La follia della retorica autonomistica oggi ha segnato un ulteriore passaggio.

Il Consiglio provinciale ha votato la volontà di introdurre questo obbligo (o meglio di farlo introdurre dal nuovo governo rossogiallo).

Al di là dei romanticismi che condividiamo (sarebbe ideale questa situazione di bilinguismo perfetto dalla confezione degli stuzzicadenti alla Nutella passando per i pelati e per finire al salmone norvegese o al finocchietto siciliano, i datteri tunisini o il tonno giapponese) la realtà è che una misura draconiana di questo tipo si tradurrebbe nell’abbandono del mercato altoatesino da parte di aziende che producono centinaia di migliaia di prodotti.

O si pensa che la fabbrica che esporta dal Sudafrica sia interessata a farsi carico delle spese di etichettatura “speciale” come la nostra autonomia per il solo mercato altoatesino (100.000 anime) con conseguente organizzazione logistica, trasporti speciali?

E le aziende di distribuzione e la rete di vendita? Si farebbero carico della traduzione di tutto o per una questione di costi (mostruosi) e logistica si concentrerebbero solo sulle aziende (sempre meno, pochissime forse) interessate a farsi carico dei costi supplementari per le produzioni dedicate solo al mercato altoatesino rendendo asfittica la piazza locale.

Sempre più chiusi, una mentalità dell’involuzione e della incapacità di vedere oltre anche le legittime aspirazioni morali.

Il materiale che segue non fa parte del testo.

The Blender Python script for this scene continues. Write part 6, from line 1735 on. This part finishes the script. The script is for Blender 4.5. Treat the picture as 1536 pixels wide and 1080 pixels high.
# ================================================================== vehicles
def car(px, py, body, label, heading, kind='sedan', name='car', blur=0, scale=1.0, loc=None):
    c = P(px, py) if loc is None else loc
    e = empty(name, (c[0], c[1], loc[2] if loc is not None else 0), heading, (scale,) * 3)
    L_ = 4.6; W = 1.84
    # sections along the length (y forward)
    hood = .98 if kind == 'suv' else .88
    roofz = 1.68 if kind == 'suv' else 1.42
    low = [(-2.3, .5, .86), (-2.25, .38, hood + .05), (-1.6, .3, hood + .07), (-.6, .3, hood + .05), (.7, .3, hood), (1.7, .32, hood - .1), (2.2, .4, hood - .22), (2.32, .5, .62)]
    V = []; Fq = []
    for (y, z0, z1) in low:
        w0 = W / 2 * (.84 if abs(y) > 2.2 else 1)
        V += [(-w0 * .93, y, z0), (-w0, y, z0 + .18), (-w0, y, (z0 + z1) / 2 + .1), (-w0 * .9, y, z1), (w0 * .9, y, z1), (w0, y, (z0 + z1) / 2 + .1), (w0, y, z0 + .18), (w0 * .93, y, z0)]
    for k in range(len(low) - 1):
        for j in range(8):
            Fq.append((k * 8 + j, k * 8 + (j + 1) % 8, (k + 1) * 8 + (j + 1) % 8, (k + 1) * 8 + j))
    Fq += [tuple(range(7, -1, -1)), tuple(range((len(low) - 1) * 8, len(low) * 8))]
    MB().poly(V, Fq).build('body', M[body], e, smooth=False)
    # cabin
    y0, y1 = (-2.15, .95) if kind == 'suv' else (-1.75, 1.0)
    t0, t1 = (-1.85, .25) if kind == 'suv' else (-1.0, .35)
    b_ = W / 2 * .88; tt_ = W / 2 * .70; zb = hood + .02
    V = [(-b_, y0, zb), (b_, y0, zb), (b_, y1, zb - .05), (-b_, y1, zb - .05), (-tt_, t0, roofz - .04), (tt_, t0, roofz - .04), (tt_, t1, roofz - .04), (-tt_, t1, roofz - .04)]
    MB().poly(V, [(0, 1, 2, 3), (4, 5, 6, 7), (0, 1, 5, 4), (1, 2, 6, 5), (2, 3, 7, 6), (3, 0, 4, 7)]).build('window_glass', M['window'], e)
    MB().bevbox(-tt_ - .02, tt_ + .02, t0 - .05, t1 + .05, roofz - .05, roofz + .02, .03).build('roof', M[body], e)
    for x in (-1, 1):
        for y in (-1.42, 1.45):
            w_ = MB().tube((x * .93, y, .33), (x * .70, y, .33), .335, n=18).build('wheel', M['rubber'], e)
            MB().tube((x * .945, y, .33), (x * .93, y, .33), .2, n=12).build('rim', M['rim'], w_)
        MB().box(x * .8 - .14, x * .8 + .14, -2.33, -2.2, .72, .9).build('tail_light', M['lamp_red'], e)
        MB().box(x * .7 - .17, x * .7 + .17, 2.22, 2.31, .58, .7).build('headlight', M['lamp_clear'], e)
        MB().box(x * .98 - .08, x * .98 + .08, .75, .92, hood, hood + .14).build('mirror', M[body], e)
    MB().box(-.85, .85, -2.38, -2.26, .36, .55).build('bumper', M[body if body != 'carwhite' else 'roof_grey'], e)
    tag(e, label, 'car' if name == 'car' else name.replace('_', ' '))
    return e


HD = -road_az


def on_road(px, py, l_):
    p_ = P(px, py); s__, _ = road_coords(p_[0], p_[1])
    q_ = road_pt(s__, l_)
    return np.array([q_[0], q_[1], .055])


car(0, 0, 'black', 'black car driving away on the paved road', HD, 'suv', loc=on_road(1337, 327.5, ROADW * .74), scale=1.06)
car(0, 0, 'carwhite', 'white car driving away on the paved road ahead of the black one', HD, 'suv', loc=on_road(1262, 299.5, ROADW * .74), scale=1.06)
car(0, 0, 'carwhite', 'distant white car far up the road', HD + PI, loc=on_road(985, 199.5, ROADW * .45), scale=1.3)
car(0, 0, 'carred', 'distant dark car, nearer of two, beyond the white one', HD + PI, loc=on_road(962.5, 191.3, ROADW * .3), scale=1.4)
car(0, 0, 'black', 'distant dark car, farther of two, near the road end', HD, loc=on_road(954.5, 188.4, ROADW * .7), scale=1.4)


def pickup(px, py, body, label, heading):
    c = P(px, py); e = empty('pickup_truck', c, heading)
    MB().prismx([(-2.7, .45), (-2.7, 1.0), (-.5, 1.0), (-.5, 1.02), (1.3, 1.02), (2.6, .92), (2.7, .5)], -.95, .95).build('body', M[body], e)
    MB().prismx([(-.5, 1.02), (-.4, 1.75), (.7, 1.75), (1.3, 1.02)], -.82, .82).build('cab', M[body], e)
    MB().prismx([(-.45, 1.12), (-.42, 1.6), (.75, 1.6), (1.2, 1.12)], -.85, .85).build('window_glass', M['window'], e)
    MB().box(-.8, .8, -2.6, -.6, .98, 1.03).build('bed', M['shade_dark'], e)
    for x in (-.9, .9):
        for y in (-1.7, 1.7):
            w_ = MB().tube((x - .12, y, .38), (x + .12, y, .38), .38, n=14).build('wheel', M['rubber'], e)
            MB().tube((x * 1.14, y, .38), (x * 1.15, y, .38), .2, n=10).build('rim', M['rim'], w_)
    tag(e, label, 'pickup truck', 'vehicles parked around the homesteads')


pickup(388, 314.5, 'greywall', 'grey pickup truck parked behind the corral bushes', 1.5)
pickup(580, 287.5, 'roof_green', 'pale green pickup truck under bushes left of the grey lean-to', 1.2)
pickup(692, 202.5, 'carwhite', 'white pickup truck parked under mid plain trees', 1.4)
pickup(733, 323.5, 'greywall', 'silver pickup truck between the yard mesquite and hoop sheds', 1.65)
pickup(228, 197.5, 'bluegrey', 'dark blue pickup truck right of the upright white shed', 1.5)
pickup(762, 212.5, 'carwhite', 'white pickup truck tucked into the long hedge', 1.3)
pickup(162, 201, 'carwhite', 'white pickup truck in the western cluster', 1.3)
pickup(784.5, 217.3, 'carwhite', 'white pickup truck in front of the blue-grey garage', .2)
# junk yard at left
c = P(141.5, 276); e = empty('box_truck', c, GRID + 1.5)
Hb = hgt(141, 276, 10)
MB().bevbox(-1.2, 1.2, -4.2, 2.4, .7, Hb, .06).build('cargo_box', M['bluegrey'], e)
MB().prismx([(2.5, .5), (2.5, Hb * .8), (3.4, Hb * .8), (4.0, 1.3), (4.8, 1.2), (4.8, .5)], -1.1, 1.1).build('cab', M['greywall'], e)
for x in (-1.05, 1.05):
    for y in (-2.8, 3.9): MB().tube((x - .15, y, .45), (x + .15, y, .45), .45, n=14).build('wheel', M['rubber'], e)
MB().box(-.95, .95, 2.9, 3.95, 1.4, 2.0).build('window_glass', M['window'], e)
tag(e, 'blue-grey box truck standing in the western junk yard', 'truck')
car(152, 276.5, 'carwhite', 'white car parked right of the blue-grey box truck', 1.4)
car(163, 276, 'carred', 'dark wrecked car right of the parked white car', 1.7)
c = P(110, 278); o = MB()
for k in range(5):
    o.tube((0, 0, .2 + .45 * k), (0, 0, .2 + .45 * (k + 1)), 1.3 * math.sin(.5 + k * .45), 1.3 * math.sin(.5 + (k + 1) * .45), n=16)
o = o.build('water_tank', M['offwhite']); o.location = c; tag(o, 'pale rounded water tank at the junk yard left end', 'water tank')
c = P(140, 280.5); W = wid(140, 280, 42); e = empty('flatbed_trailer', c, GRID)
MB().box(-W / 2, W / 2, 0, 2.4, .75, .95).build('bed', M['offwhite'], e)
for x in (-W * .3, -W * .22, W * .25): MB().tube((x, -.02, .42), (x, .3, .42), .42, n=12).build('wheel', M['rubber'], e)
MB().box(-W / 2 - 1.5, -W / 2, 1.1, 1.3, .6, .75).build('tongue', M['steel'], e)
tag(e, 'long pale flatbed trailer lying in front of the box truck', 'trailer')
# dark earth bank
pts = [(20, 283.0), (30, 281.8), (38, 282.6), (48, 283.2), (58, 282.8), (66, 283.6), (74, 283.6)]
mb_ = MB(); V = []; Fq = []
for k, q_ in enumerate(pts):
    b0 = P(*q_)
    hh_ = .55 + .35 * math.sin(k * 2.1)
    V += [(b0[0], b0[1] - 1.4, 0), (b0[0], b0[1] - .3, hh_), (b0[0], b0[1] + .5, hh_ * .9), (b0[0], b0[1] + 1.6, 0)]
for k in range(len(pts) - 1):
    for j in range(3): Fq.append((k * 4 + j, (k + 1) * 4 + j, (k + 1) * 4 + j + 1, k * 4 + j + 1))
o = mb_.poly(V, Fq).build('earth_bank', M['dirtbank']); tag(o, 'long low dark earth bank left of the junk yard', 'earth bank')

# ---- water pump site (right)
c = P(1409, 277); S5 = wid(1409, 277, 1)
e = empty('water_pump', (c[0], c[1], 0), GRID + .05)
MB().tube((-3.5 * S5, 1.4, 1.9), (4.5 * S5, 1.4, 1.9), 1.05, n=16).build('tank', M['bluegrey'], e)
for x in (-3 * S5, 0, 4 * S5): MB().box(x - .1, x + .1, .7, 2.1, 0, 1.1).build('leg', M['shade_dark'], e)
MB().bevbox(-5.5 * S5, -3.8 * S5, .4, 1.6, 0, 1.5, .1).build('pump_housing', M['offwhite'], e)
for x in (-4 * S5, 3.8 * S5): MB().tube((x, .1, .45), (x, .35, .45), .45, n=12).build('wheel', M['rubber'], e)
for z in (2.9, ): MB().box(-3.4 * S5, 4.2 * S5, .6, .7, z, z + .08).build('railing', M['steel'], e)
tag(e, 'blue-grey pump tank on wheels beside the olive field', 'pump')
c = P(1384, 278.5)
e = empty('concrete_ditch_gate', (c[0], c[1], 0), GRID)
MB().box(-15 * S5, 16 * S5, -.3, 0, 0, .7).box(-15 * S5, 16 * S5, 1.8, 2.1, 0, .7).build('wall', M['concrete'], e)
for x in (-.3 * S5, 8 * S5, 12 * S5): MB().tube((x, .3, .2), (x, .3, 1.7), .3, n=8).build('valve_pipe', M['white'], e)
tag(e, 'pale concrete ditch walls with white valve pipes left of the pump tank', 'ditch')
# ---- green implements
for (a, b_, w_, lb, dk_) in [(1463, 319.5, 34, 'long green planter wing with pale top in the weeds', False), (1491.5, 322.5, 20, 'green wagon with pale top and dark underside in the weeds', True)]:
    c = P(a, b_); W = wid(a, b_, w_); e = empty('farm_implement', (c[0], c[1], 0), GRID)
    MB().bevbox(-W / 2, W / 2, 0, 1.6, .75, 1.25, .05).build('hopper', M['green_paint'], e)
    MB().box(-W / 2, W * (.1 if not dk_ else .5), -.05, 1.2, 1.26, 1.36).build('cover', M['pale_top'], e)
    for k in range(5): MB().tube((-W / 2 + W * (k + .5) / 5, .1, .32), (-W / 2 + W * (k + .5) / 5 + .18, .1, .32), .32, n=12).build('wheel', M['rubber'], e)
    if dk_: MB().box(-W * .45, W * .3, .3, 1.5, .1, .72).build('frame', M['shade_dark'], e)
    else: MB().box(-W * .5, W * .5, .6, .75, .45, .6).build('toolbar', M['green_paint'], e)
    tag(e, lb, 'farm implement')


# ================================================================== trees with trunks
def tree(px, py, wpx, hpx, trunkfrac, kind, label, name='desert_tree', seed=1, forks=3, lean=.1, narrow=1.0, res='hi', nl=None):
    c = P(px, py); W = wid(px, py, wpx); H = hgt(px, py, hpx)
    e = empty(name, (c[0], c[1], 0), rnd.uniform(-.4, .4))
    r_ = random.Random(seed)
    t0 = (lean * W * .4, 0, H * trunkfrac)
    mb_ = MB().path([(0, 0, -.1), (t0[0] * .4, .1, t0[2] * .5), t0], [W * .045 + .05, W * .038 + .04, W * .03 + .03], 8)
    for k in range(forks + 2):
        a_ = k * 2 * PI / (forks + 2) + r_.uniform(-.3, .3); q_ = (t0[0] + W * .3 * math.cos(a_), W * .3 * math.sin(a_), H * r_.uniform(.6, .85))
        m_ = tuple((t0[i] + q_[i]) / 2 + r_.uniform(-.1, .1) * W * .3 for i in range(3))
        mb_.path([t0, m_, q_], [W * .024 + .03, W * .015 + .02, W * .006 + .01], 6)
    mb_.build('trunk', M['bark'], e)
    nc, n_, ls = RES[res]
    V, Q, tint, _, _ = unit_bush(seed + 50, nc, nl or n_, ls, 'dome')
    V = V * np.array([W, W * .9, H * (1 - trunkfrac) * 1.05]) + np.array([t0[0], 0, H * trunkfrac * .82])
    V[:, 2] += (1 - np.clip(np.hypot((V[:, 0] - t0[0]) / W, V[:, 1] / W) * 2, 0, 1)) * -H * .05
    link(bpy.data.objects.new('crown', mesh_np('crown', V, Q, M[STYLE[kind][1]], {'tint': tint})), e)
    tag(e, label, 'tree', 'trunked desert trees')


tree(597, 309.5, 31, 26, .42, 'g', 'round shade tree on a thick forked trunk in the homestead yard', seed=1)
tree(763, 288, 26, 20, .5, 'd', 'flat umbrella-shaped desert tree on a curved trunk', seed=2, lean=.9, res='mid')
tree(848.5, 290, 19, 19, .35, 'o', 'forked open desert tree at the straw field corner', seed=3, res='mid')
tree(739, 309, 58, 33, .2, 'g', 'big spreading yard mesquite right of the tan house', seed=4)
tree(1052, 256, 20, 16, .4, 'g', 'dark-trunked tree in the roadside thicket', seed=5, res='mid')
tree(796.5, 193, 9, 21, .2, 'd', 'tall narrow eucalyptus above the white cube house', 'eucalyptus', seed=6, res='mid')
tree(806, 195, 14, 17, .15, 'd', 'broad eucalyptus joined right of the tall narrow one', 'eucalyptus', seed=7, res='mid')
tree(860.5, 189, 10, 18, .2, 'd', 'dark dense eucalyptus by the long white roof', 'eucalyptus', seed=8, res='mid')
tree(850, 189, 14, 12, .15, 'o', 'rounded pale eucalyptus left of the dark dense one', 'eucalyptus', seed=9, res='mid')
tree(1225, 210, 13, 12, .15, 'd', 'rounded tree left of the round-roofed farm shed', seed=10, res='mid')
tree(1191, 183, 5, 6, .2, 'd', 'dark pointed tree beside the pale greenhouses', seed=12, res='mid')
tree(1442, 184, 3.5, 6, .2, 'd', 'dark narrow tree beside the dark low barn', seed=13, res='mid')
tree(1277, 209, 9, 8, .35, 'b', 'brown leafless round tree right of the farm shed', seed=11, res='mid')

Attenzione: ho a suo tempo fatto approvare un progetto di legge che prevedeva l’etichettatura bilingue per le sigarette. Poi il Parlamento, a cui il progetto di legge era stato consegnato, non ne fece nulla. Quindi la mia sensibilità è senza ombra di dubbio piena.

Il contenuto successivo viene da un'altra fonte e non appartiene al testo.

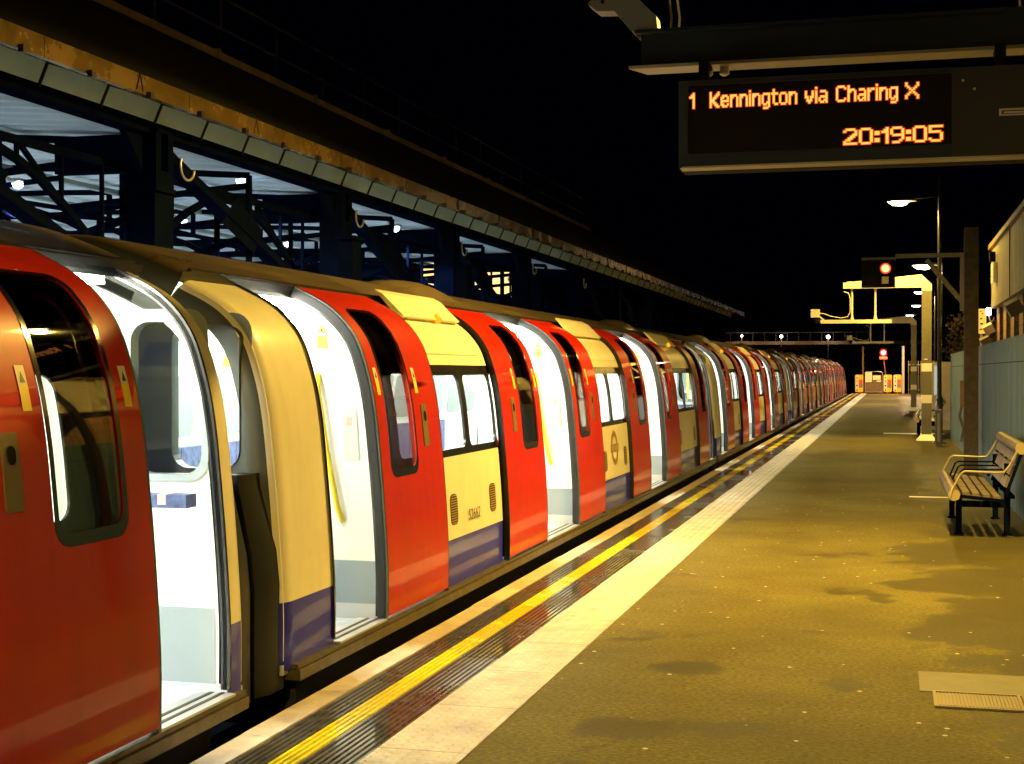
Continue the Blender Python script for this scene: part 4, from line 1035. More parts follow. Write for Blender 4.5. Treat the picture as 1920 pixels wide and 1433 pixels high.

Ma in quel caso si trattava di obbligare chi produce prodotti che si sa fanno male alla salute. Se anche avessero ottenuto l’obbligo di aggiungere le indicazioni sulla pericolosità nella seconda lingua in fondo eravamo convinti di fare un’opera con costi a carico di “speculatori” sulla salute dei cittadini.

Ma imporre un obbligo all’intero mercato significherebbe dire al 90% di esso: il costo per sbarcare in Alto Adige è troppo alto, potete anche rinunciare a vendere in provincia di Bolzano. Cosa diversa sarebbe stato promuovere la cultura del bilinguismo, non porre le premesse per imporlo sulle etichette di tutti i prodotti commerciali, per legge.

Così oltre ai supermercati chiusi la domenica (come vorrebbero e forse ci arriveranno) ci troveremo anche gli stessi supermercati svuotati da prodotti che non potranno offrire per motivi di costi, di logistica, di organizzazione le etichette bilingui.

L’aria dell’Alto Adige è sempre più viziata”.